Needless to say, luck is a factor in every fantasy championship run, but you have to do the work up front to attract some of that luck. In my case, the championship was won when SGA fell to me at pick 47. Though I had a great draft overall, it was SGA’s consistent overperformance throughout the season that compensated for a multitude of mistakes and allowed me to hold players through long-term absences (Kawhi, Booker, MPJ, WCJ). If you look at my final roster, only two players are missing from my original draft board (Stewart and Aldama – WCJ was dropped on the last weekend for insurance) … that’s the best end-to-end run I’ve had with any team in my 15+ seasons of fantasy hoops, and it was made possible by the fact that I always had at least a couple top-ten category league performers to throw at the opposition. To my point about attracting luck, I had a plan going into the draft, and my picks through three rounds set me up with the confidence to “take a chance” on SGA in the fourth (a laughable sentence now). As for lessons learned, I have just one from this run:

THE ACCEPTABLE LEVEL OF RISK GOES UP AFTER THE SECOND ROUND OF DRAFTS

My experience tells me that you can’t win a fantasy league in the first two rounds, but you can definitely lose one if you get those picks wrong. With that in mind, I don’t typically take chances in those rounds. After that, however, the mindset should shift in favor of more risk. I played two other leagues where I could have had SGA in the third round, but chose Kawhi and Nikola Vucevic instead. They aren’t bad picks, but Kawhi had several missed games baked into the cake and Vuc never had the upside that SGA flashed in the final weeks of his 2021-22 season.

We can all be forgiven for passing on SGA in the first two rounds. After all, he failed to reach 60 games in consecutive seasons and was questionable for the season opener. At the same time (puts 20/20 hindsight lenses in), his 2021-22 end-of-season performance should have been enough to shift the risk calculus back in his favor and boost his ADP into the third round of 12-team drafts.

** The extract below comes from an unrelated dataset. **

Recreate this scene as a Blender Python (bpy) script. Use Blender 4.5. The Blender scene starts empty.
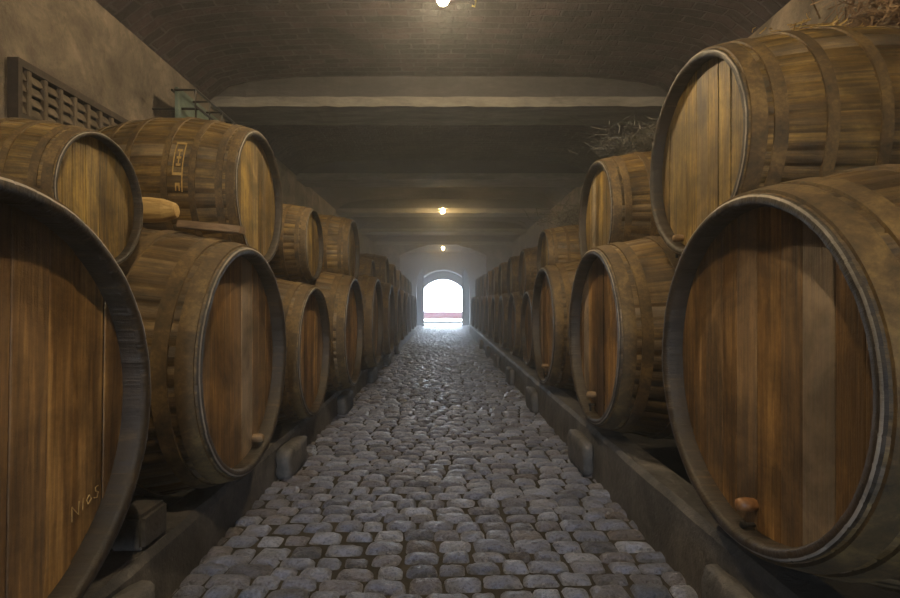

While I undoubtedly followed my own good (and bad) streaming advice on occasion and bagged some fringe categories in key matchups, the league was won on draft day in this one. It’s not often that you get to say that! Signing off until next time…

-PB

My team – 2nd overall pick in the draft.

1. Embiid (2)

2. Booker (23)

3. Kawhi (26)

4. SGA (47)

5. Myles Turner (50)

6. Mikal Bridges (71)

7. MPJ (74)

8. WCJ (95) (dropped for Christian Wood on final weekend)

9. Buddy Hield (98)

 

The Oracle

This was my first time playing 9-CAT and, while I knew the general strategy, I definitely struggled out of the gate and built up my team as I learned with some luck along the way.
A few big things changed my season. Coming out of the draft I expected to be punting FG% and TOs, but what I didn’t realize is that I had inadvertently built a punt FT% team as well. For the whole season I was last in FG%, second to last in FT% and last in TOs. I knew I needed to either fix this to not punt one of those, or lean in hard and win counting stats every week. I decided to go with the latter when we made our Ant + Mitch rob for Poeltl and Tre Jones. That trade saved my season, Ant’s counting stats and Mitch’s blocks were a big reason I got to the playoffs, and I didn’t care about Ant’s poor percentages due to my build.
A few other things went my way, I took JJJ late and he ended up being one of my top 3 players and a top 24 player season long. Porzingis stayed healthy the majority of the year and had a career year. Jabari Smith finally stepped it up during the playoffs, and I had a few very lucky streams that went my way in crucial games. All in all, my main guys stayed relatively healthy (Harden, Porzingis, Ja, JJJ) and it worked out.
I also got incredibly lucky, Porzingis had a 7 stock game in the semis and I won the semifinals by 1 assist 5-4.
Overall as the season went on I adjusted my streaming strategy from “best available” to “what categories do I need to win THIS week” and that made a difference as well.